New Beginnings
As I write this, it has been over a year since I officially graduated with my Master’s in Vocal Performance. It still doesn’t feel real. It’s also difficult to believe that I actually possess any more knowledge or ability than I did before, only now I have a new piece of paper telling me I, in fact, do. I think most people, at least those of us who don’t have an immediate clear path right out of a new degree, feel lost once the high of graduation is over. I feel that now, to be honest.
The feeling fluctuates as much as Alabama winter weather from dawn to dusk. That is, every few hours. I suppose this is my, and many others, quarter-life crisis. That feeling of standing at the precipice, with only two options, both of which are daunting and cause a whirlwind of emotions akin to a smoothie in a blender.

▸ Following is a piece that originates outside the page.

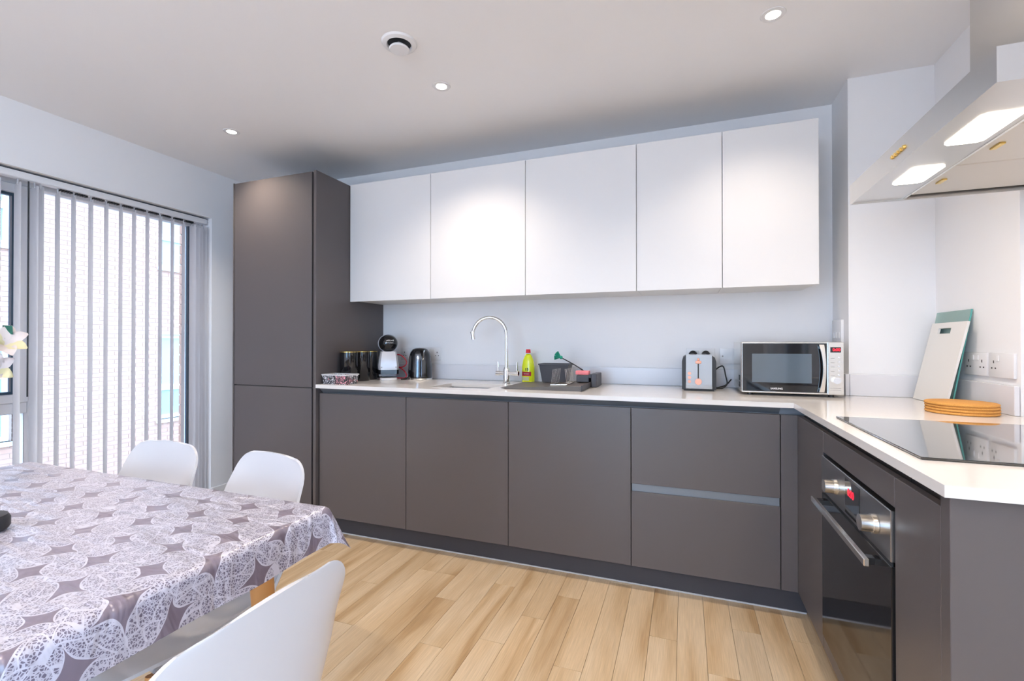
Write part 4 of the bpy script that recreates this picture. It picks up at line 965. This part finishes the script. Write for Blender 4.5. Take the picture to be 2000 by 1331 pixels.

Those moments deepen my understanding of the YA protagonists that I’ve always believed were laughably too serious and overburdened with dramatics. All I need now is an emotional indie hit playing softly in the background as I gaze contemplatively out of the window, watching the rain portray the inner turmoil I feel.
I’ve discovered that, unfortunately, my peers and I rely on the structure of school to function throughout the year. Anything without a multitude of deadlines, places to be, and assignments feels nebulous and wrong. It’s why summer can be so strange and timeless; there’s nothing to anchor down every day to a set point in the chronological progression of time. This is what many graduates face, on any degree level, unless they’re going directly into the workforce. That period of in-between, when job hunting hangs over your head and you either scrape by on rent or move back home, can be tricky to get through. Partly because, at least in my case, the question as to whether or not I was actually qualified to do anything, beyond hanging my degree on the wall and working retail, was plaguing my existence.
Since the fall of 2022, I've been working as an elementary music teacher, a job I always swore I'd avoid like the plague. Life is funny like that. The things we cross our hearts to never be and the places we determine to not go are usually what and where we end up. I've been trying to find a work/life balance and revive my old hobbies. Easier said than done, of course. So here I am again, writing the introductory post to a blog, a hobby I left behind years ago. Only, this time I have the words to say and the heart to share.
So, hello! I'm Mikayla, a musician, artist, creator, and lover of all things outdoors. Welcome to my cozy little corner of the world! Grab a cup of tea, have a seat, and make yourself at home.